- _Short exercise_: Only the lines from the one holding "M_pit=simple('pit_dark',(.010,.009,.009),.95)" through the one holding "M_frame=simple('light_frame',(.74,.75,.76),.4)" are to be retyped, exactly as they appear, with both boundary lines included.

'''

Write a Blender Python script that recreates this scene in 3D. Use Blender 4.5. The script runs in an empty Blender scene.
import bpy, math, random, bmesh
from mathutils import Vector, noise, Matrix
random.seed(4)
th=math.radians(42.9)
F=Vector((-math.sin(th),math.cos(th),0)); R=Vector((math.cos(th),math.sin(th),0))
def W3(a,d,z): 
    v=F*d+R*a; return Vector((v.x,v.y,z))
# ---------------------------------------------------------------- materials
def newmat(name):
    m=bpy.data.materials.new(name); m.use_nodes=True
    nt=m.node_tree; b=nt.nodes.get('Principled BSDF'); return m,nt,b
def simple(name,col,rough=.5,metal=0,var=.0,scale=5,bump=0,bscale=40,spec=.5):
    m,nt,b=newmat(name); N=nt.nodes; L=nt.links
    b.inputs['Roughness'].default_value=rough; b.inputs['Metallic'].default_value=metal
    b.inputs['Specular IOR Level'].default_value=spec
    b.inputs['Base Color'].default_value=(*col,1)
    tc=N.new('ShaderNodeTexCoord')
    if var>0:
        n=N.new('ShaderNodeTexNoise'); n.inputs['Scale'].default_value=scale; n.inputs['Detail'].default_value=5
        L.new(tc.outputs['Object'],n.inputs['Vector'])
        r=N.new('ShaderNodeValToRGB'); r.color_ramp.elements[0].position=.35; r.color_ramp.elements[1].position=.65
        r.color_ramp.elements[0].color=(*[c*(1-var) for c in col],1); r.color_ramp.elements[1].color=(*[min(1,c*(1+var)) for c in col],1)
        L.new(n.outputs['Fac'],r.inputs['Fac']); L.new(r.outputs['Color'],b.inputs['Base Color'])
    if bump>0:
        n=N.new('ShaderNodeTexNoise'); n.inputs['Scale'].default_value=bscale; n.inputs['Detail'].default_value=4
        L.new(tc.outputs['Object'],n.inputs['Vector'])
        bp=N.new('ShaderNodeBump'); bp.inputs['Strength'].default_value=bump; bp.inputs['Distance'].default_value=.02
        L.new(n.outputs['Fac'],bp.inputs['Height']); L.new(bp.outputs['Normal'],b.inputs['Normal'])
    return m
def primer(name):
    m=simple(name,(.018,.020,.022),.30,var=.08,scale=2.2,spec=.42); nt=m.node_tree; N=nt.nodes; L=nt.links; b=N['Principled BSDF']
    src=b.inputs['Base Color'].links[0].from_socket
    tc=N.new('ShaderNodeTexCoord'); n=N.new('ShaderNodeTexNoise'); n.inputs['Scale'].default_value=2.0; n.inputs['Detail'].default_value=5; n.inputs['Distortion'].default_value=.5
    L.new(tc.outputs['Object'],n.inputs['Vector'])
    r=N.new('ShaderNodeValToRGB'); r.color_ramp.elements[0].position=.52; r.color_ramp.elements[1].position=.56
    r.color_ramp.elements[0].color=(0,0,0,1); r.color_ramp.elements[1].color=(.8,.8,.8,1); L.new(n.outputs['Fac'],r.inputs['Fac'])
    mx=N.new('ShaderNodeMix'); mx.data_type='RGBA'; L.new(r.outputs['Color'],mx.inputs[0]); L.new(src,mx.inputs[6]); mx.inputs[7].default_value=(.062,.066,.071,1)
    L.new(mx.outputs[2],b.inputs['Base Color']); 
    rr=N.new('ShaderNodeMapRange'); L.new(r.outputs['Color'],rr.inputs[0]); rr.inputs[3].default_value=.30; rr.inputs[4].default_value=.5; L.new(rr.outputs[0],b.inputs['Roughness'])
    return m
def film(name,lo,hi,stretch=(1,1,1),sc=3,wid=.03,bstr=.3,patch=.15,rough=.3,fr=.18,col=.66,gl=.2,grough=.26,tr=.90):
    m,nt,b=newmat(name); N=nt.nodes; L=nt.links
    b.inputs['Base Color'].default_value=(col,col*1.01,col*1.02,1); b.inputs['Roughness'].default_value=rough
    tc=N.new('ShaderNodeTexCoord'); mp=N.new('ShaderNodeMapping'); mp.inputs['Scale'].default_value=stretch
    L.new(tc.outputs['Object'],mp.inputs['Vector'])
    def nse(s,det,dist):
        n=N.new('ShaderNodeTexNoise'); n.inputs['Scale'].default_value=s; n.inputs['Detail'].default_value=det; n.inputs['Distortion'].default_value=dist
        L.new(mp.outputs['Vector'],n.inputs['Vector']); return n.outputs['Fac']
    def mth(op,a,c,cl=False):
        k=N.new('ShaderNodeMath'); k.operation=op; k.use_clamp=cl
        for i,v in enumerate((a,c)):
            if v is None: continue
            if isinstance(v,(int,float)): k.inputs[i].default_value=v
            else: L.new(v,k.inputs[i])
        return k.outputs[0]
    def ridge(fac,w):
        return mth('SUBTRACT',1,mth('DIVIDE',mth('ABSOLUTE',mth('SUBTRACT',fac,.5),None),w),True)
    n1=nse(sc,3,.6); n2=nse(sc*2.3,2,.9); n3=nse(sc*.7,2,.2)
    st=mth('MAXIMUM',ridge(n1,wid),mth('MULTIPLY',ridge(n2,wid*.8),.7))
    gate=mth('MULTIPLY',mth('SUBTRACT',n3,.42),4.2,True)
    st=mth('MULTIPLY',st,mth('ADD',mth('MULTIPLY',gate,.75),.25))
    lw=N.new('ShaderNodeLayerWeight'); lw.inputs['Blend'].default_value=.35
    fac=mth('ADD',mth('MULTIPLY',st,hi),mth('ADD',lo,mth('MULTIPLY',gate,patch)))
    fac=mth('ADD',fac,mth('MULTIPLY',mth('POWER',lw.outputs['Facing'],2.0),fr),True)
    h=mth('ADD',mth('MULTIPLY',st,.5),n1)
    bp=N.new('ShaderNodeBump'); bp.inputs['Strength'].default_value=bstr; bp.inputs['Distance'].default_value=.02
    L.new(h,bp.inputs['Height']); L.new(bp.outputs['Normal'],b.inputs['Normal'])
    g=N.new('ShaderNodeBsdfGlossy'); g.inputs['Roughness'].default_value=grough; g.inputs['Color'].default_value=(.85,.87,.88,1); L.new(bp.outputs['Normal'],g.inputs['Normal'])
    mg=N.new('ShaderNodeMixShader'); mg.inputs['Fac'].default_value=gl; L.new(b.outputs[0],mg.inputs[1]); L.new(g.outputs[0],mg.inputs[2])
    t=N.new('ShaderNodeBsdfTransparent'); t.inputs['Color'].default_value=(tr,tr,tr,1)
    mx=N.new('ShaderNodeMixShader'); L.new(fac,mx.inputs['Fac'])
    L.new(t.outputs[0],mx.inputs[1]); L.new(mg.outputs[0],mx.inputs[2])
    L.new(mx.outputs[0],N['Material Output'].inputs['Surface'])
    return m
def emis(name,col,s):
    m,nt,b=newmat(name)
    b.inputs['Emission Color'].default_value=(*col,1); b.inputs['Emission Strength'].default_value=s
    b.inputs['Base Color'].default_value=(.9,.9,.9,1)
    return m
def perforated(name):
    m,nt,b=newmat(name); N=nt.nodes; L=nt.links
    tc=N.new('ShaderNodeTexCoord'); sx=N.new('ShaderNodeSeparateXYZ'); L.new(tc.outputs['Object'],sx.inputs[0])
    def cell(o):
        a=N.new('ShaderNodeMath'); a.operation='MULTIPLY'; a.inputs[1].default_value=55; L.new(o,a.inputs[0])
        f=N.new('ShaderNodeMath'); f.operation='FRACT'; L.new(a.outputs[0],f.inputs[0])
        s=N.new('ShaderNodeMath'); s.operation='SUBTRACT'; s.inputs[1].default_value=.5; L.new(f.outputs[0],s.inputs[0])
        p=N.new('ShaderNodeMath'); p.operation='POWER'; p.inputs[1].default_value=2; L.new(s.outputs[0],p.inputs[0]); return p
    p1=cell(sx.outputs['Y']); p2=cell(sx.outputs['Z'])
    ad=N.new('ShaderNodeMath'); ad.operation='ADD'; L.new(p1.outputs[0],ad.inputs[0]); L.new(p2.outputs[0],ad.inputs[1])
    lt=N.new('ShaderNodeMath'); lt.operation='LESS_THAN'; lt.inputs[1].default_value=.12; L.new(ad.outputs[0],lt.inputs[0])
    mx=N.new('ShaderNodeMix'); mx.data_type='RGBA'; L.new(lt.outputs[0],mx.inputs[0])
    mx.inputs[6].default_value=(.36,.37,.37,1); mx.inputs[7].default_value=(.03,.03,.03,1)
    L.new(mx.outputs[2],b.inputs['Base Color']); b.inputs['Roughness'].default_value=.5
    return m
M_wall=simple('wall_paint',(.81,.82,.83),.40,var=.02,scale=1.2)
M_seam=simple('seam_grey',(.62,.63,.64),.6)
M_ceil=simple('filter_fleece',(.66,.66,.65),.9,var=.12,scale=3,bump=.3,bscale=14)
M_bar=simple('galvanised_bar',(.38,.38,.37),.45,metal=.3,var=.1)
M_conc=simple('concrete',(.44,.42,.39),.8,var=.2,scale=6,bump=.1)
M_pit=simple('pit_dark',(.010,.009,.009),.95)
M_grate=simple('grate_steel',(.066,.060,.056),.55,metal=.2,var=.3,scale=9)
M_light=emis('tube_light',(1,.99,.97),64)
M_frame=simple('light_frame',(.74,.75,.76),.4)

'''
'''

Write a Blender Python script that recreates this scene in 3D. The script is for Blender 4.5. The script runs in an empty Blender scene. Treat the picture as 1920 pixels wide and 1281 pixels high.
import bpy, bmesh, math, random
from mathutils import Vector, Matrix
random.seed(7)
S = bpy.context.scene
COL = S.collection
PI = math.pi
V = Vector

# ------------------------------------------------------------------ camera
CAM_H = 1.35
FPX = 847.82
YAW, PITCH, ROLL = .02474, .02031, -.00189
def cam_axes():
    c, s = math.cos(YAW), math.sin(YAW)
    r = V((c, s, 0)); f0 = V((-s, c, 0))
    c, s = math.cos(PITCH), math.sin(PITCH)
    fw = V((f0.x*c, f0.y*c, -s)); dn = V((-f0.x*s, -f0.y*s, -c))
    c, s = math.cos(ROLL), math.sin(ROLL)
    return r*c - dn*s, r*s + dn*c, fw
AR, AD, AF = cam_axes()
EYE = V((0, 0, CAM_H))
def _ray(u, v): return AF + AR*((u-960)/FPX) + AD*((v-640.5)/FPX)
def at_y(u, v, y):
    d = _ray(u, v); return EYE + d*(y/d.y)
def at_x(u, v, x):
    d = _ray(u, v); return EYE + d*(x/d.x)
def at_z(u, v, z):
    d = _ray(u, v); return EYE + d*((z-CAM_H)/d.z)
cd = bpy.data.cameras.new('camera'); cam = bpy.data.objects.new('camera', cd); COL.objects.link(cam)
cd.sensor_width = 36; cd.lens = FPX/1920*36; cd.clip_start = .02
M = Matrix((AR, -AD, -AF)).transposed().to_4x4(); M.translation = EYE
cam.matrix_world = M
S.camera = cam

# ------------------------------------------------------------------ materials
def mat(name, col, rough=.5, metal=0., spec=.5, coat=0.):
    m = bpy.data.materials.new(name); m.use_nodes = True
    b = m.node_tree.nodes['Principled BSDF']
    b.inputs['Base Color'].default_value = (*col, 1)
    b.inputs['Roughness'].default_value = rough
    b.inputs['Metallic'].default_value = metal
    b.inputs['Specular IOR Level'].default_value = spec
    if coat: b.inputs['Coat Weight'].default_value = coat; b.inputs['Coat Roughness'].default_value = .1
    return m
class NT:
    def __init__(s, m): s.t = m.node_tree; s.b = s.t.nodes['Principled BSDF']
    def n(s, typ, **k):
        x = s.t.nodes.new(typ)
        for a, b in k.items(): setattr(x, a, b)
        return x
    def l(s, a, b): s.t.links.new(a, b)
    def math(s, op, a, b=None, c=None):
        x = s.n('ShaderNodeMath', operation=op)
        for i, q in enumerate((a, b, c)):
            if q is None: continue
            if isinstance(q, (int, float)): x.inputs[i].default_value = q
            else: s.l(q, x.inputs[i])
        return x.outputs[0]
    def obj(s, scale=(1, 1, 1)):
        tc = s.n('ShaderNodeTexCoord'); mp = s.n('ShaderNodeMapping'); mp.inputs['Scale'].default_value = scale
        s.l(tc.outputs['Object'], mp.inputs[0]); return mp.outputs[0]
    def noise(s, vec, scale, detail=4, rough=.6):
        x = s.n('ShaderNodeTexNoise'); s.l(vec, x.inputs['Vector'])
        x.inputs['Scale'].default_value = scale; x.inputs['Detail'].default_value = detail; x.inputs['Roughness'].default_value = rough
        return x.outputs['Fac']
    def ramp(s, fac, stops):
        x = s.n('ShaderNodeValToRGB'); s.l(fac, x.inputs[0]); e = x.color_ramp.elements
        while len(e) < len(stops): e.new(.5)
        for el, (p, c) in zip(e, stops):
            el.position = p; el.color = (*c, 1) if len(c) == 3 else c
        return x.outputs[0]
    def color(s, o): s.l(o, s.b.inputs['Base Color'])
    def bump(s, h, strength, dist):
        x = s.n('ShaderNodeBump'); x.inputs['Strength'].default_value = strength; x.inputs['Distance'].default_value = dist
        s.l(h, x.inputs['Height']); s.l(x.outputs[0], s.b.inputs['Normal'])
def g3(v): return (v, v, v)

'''

- _Task response_:
M_pit=simple('pit_dark',(.010,.009,.009),.95)
M_grate=simple('grate_steel',(.066,.060,.056),.55,metal=.2,var=.3,scale=9)
M_light=emis('tube_light',(1,.99,.97),64)
M_frame=simple('light_frame',(.74,.75,.76),.4)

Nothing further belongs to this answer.